▶ [To do]
Any pictures in the records below should be skipped; write out everything else exactly.

┌─ Material for this task

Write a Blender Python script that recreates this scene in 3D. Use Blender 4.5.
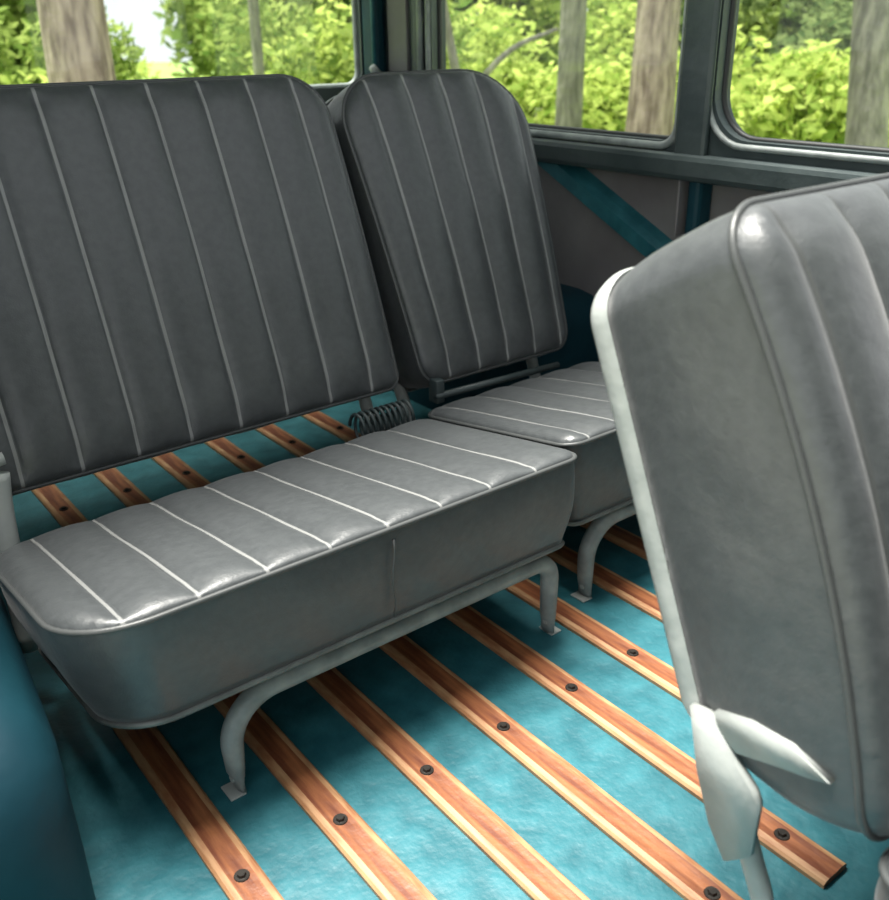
import bpy, bmesh, math, random
from mathutils import Vector, Matrix, noise
random.seed(7)
SC = bpy.context.scene
COL = SC.collection
for o in list(bpy.data.objects): bpy.data.objects.remove(o)

# ------------------------------------------------------------ camera
cd = bpy.data.cameras.new('camera'); cam = bpy.data.objects.new('camera', cd); COL.objects.link(cam)
Rm = Matrix(((0.787, 0.262, -0.559), (-0.617, 0.315, -0.721), (-0.013, 0.912, 0.409)))
Rm = Rm.to_quaternion().to_matrix()
cam.matrix_world = Matrix.Translation((0, 0, 1.15)) @ Rm.to_4x4()
cd.sensor_fit = 'HORIZONTAL'; cd.sensor_width = 36; cd.lens = 36*927.9/889
cd.clip_start = .02; cd.clip_end = 300
cd.dof.use_dof = True; cd.dof.focus_distance = 1.7; cd.dof.aperture_fstop = 4.5
SC.camera = cam
# ------------------------------------------------------------ world, light, exposure
W = bpy.data.worlds.new('overcast_sky'); SC.world = W; W.use_nodes = True
nt = W.node_tree; nt.nodes.clear()
out = nt.nodes.new('ShaderNodeOutputWorld'); bg = nt.nodes.new('ShaderNodeBackground')
tc = nt.nodes.new('ShaderNodeTexCoord'); sp = nt.nodes.new('ShaderNodeSeparateXYZ'); rp = nt.nodes.new('ShaderNodeValToRGB')
nt.links.new(tc.outputs['Generated'], sp.inputs[0]); nt.links.new(sp.outputs['Z'], rp.inputs[0])
rp.color_ramp.elements[0].position = 0.02; rp.color_ramp.elements[0].color = (1.4, 1.45, 1.5, 1)
rp.color_ramp.elements[1].position = 0.75; rp.color_ramp.elements[1].color = (.93, .97, 1, 1)
nt.links.new(rp.outputs[0], bg.inputs[0]); bg.inputs[1].default_value = .72
nt.links.new(bg.outputs[0], out.inputs[0])
sd = bpy.data.lights.new('sun', 'SUN'); sd.energy = 12.0; sd.angle = math.radians(30); sd.color = (1, .97, .9)
sun = bpy.data.objects.new('sun', sd); COL.objects.link(sun)
sun.rotation_euler = Vector((-.08, .27, 1.3)).to_track_quat('Z', 'Y').to_euler()
sun.location = (-6, -2, 12)
vs = SC.view_settings
vs.view_transform = 'Standard'; vs.look = 'None'; vs.gamma = 1; vs.use_curve_mapping = False
vs.exposure = 0.25
SC.cycles.use_denoising = True
SC.cycles.max_bounces = 8; SC.cycles.transparent_max_bounces = 16
SC.cycles.caustics_reflective = False; SC.cycles.caustics_refractive = False

# ------------------------------------------------------------ materials
def mat(name, col, rough=.5, metal=0, col2=None, nscale=8, npos=(.35, .65), bump=0, bscale=200, stretch=None,
        bump2=0, bscale2=10, spec=.5, detail=4, coord='Object', rvar=0):
    m = bpy.data.materials.new(name); m.use_nodes = True; t = m.node_tree; b = t.nodes['Principled BSDF']
    b.inputs['Roughness'].default_value = rough; b.inputs['Metallic'].default_value = metal
    b.inputs['Specular IOR Level'].default_value = spec
    b.inputs['Base Color'].default_value = (*col, 1)
    c = t.nodes.new('ShaderNodeTexCoord'); mp = t.nodes.new('ShaderNodeMapping')
    t.links.new(c.outputs[coord], mp.inputs[0])
    if stretch: mp.inputs['Scale'].default_value = stretch
    if col2 is not None:
        n = t.nodes.new('ShaderNodeTexNoise'); n.inputs['Scale'].default_value = nscale; n.inputs['Detail'].default_value = detail
        r = t.nodes.new('ShaderNodeValToRGB')
        r.color_ramp.elements[0].position = npos[0]; r.color_ramp.elements[0].color = (*col, 1)
        r.color_ramp.elements[1].position = npos[1]; r.color_ramp.elements[1].color = (*col2, 1)
        t.links.new(mp.outputs[0], n.inputs['Vector']); t.links.new(n.outputs[0], r.inputs[0]); t.links.new(r.outputs[0], b.inputs['Base Color'])
    if rvar:
        n = t.nodes.new('ShaderNodeTexNoise'); n.inputs['Scale'].default_value = 14; n.inputs['Detail'].default_value = 5
        k = t.nodes.new('ShaderNodeMapRange'); k.inputs['To Min'].default_value = rough-rvar; k.inputs['To Max'].default_value = rough+rvar
        t.links.new(c.outputs[coord], n.inputs['Vector']); t.links.new(n.outputs[0], k.inputs[0]); t.links.new(k.outputs[0], b.inputs['Roughness'])
    last = None
    for st, s in ((bump, bscale), (bump2, bscale2)):
        if st:
            n = t.nodes.new('ShaderNodeTexNoise'); n.inputs['Scale'].default_value = s; n.inputs['Detail'].default_value = 3
            bp = t.nodes.new('ShaderNodeBump'); bp.inputs['Strength'].default_value = st; bp.inputs['Distance'].default_value = .3/s
            t.links.new(c.outputs[coord], n.inputs['Vector']); t.links.new(n.outputs[0], bp.inputs['Height'])
            if last: t.links.new(last.outputs[0], bp.inputs['Normal'])
            last = bp
    if last: t.links.new(last.outputs[0], b.inputs['Normal'])
    return m
VINYL = mat('charcoal_vinyl', (.053, .059, .062), .41, col2=(.066, .073, .076), nscale=60, bump=.4, bscale=300, bump2=.16, bscale2=14, rvar=.04, spec=.8)
VINYL.node_tree.nodes['Principled BSDF'].inputs['Sheen Weight'].default_value = .25
VINYL.node_tree.nodes['Principled BSDF'].inputs['Sheen Roughness'].default_value = .35
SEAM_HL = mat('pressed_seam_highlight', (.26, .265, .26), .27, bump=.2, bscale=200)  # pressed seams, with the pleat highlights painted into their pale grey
VINYL_SIDE = VINYL
WELT = mat('vinyl_welt', (.075, .08, .08), .36, bump=.2, bscale=300)
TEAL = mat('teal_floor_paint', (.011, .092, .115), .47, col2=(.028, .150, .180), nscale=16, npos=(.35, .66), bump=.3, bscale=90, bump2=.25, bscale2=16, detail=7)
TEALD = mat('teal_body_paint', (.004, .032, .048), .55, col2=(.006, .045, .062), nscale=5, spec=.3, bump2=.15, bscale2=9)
WOOD = mat('orange_brown_wood', (.13, .036, .016), .45, col2=(.31, .115, .045), nscale=9, stretch=(9, .8, 6), detail=6, bump=.3, bscale=60)
WOODE = mat('pale_worn_wood_edge', (.27, .115, .05), .5, col2=(.44, .26, .13), nscale=12, stretch=(6, 1.2, 4), detail=5)
GREY = mat('light_grey_paint', (.36, .385, .37), .38, col2=(.46, .48, .46), nscale=18, npos=(.4, .7), bump2=.2, bscale2=30)
GREYW = mat('worn_grey_paint', (.20, .225, .22), .42, col2=(.34, .37, .36), nscale=22, npos=(.35, .7), bump2=.2, bscale2=30)
PANM = mat('dull_grey_pan_paint', (.11, .12, .115), .42, col2=(.20, .215, .205), nscale=22, npos=(.35, .7))
BOLT = mat('dark_steel', (.05, .045, .04), .4, .7, col2=(.02, .018, .016), nscale=40)
FRAME = mat('dark_green_grey_paint', (.035, .050, .052), .42, col2=(.055, .072, .072), nscale=6, bump2=.2, bscale2=20)
SKIN = mat('bare_grey_inner_skin', (.15, .135, .14), .6, col2=(.20, .19, .19), nscale=5, bump2=.2, bscale2=12)
RUBBER = mat('black_rubber', (.02, .022, .022), .5)
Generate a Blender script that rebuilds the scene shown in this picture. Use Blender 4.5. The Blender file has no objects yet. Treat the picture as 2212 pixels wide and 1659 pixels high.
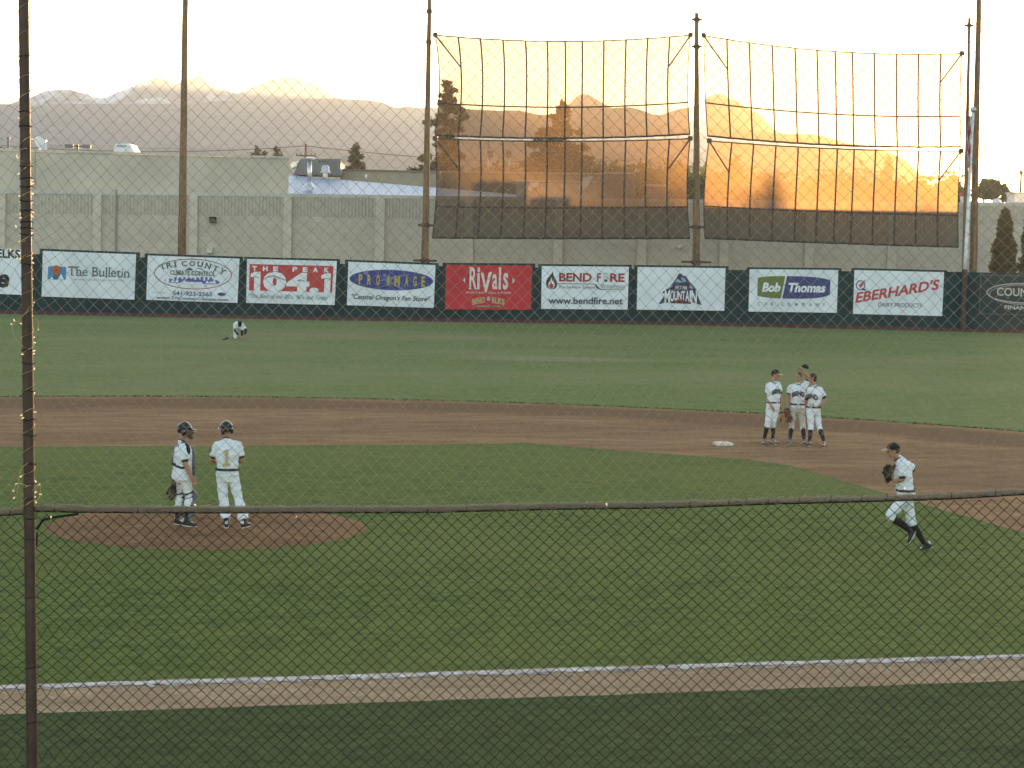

└─

▶ [The response]
Write a Blender Python script that recreates this scene in 3D. Use Blender 4.5.
import bpy, bmesh, math, random
from mathutils import Vector, Matrix, noise
random.seed(7)
SC = bpy.context.scene
COL = SC.collection
for o in list(bpy.data.objects): bpy.data.objects.remove(o)

# ------------------------------------------------------------ camera
cd = bpy.data.cameras.new('camera'); cam = bpy.data.objects.new('camera', cd); COL.objects.link(cam)
Rm = Matrix(((0.787, 0.262, -0.559), (-0.617, 0.315, -0.721), (-0.013, 0.912, 0.409)))
Rm = Rm.to_quaternion().to_matrix()
cam.matrix_world = Matrix.Translation((0, 0, 1.15)) @ Rm.to_4x4()
cd.sensor_fit = 'HORIZONTAL'; cd.sensor_width = 36; cd.lens = 36*927.9/889
cd.clip_start = .02; cd.clip_end = 300
cd.dof.use_dof = True; cd.dof.focus_distance = 1.7; cd.dof.aperture_fstop = 4.5
SC.camera = cam
# ------------------------------------------------------------ world, light, exposure
W = bpy.data.worlds.new('overcast_sky'); SC.world = W; W.use_nodes = True
nt = W.node_tree; nt.nodes.clear()
out = nt.nodes.new('ShaderNodeOutputWorld'); bg = nt.nodes.new('ShaderNodeBackground')
tc = nt.nodes.new('ShaderNodeTexCoord'); sp = nt.nodes.new('ShaderNodeSeparateXYZ'); rp = nt.nodes.new('ShaderNodeValToRGB')
nt.links.new(tc.outputs['Generated'], sp.inputs[0]); nt.links.new(sp.outputs['Z'], rp.inputs[0])
rp.color_ramp.elements[0].position = 0.02; rp.color_ramp.elements[0].color = (1.4, 1.45, 1.5, 1)
rp.color_ramp.elements[1].position = 0.75; rp.color_ramp.elements[1].color = (.93, .97, 1, 1)
nt.links.new(rp.outputs[0], bg.inputs[0]); bg.inputs[1].default_value = .72
nt.links.new(bg.outputs[0], out.inputs[0])
sd = bpy.data.lights.new('sun', 'SUN'); sd.energy = 12.0; sd.angle = math.radians(30); sd.color = (1, .97, .9)
sun = bpy.data.objects.new('sun', sd); COL.objects.link(sun)
sun.rotation_euler = Vector((-.08, .27, 1.3)).to_track_quat('Z', 'Y').to_euler()
sun.location = (-6, -2, 12)
vs = SC.view_settings
vs.view_transform = 'Standard'; vs.look = 'None'; vs.gamma = 1; vs.use_curve_mapping = False
vs.exposure = 0.25
SC.cycles.use_denoising = True
SC.cycles.max_bounces = 8; SC.cycles.transparent_max_bounces = 16
SC.cycles.caustics_reflective = False; SC.cycles.caustics_refractive = False

# ------------------------------------------------------------ materials
def mat(name, col, rough=.5, metal=0, col2=None, nscale=8, npos=(.35, .65), bump=0, bscale=200, stretch=None,
        bump2=0, bscale2=10, spec=.5, detail=4, coord='Object', rvar=0):
    m = bpy.data.materials.new(name); m.use_nodes = True; t = m.node_tree; b = t.nodes['Principled BSDF']
    b.inputs['Roughness'].default_value = rough; b.inputs['Metallic'].default_value = metal
    b.inputs['Specular IOR Level'].default_value = spec
    b.inputs['Base Color'].default_value = (*col, 1)
    c = t.nodes.new('ShaderNodeTexCoord'); mp = t.nodes.new('ShaderNodeMapping')
    t.links.new(c.outputs[coord], mp.inputs[0])
    if stretch: mp.inputs['Scale'].default_value = stretch
    if col2 is not None:
        n = t.nodes.new('ShaderNodeTexNoise'); n.inputs['Scale'].default_value = nscale; n.inputs['Detail'].default_value = detail
        r = t.nodes.new('ShaderNodeValToRGB')
        r.color_ramp.elements[0].position = npos[0]; r.color_ramp.elements[0].color = (*col, 1)
        r.color_ramp.elements[1].position = npos[1]; r.color_ramp.elements[1].color = (*col2, 1)
        t.links.new(mp.outputs[0], n.inputs['Vector']); t.links.new(n.outputs[0], r.inputs[0]); t.links.new(r.outputs[0], b.inputs['Base Color'])
    if rvar:
        n = t.nodes.new('ShaderNodeTexNoise'); n.inputs['Scale'].default_value = 14; n.inputs['Detail'].default_value = 5
        k = t.nodes.new('ShaderNodeMapRange'); k.inputs['To Min'].default_value = rough-rvar; k.inputs['To Max'].default_value = rough+rvar
        t.links.new(c.outputs[coord], n.inputs['Vector']); t.links.new(n.outputs[0], k.inputs[0]); t.links.new(k.outputs[0], b.inputs['Roughness'])
    last = None
    for st, s in ((bump, bscale), (bump2, bscale2)):
        if st:
            n = t.nodes.new('ShaderNodeTexNoise'); n.inputs['Scale'].default_value = s; n.inputs['Detail'].default_value = 3
            bp = t.nodes.new('ShaderNodeBump'); bp.inputs['Strength'].default_value = st; bp.inputs['Distance'].default_value = .3/s
            t.links.new(c.outputs[coord], n.inputs['Vector']); t.links.new(n.outputs[0], bp.inputs['Height'])
            if last: t.links.new(last.outputs[0], bp.inputs['Normal'])
            last = bp
    if last: t.links.new(last.outputs[0], b.inputs['Normal'])
    return m
VINYL = mat('charcoal_vinyl', (.053, .059, .062), .41, col2=(.066, .073, .076), nscale=60, bump=.4, bscale=300, bump2=.16, bscale2=14, rvar=.04, spec=.8)
VINYL.node_tree.nodes['Principled BSDF'].inputs['Sheen Weight'].default_value = .25
VINYL.node_tree.nodes['Principled BSDF'].inputs['Sheen Roughness'].default_value = .35
SEAM_HL = mat('pressed_seam_highlight', (.26, .265, .26), .27, bump=.2, bscale=200)  # pressed seams, with the pleat highlights painted into their pale grey
VINYL_SIDE = VINYL
WELT = mat('vinyl_welt', (.075, .08, .08), .36, bump=.2, bscale=300)
TEAL = mat('teal_floor_paint', (.011, .092, .115), .47, col2=(.028, .150, .180), nscale=16, npos=(.35, .66), bump=.3, bscale=90, bump2=.25, bscale2=16, detail=7)
TEALD = mat('teal_body_paint', (.004, .032, .048), .55, col2=(.006, .045, .062), nscale=5, spec=.3, bump2=.15, bscale2=9)
WOOD = mat('orange_brown_wood', (.13, .036, .016), .45, col2=(.31, .115, .045), nscale=9, stretch=(9, .8, 6), detail=6, bump=.3, bscale=60)
WOODE = mat('pale_worn_wood_edge', (.27, .115, .05), .5, col2=(.44, .26, .13), nscale=12, stretch=(6, 1.2, 4), detail=5)
GREY = mat('light_grey_paint', (.36, .385, .37), .38, col2=(.46, .48, .46), nscale=18, npos=(.4, .7), bump2=.2, bscale2=30)
GREYW = mat('worn_grey_paint', (.20, .225, .22), .42, col2=(.34, .37, .36), nscale=22, npos=(.35, .7), bump2=.2, bscale2=30)
PANM = mat('dull_grey_pan_paint', (.11, .12, .115), .42, col2=(.20, .215, .205), nscale=22, npos=(.35, .7))
BOLT = mat('dark_steel', (.05, .045, .04), .4, .7, col2=(.02, .018, .016), nscale=40)
FRAME = mat('dark_green_grey_paint', (.035, .050, .052), .42, col2=(.055, .072, .072), nscale=6, bump2=.2, bscale2=20)
SKIN = mat('bare_grey_inner_skin', (.15, .135, .14), .6, col2=(.20, .19, .19), nscale=5, bump2=.2, bscale2=12)
RUBBER = mat('black_rubber', (.02, .022, .022), .5)
Generate a Blender script that rebuilds the scene shown in this picture. Use Blender 4.5. The Blender file has no objects yet. Treat the picture as 2212 pixels wide and 1659 pixels high.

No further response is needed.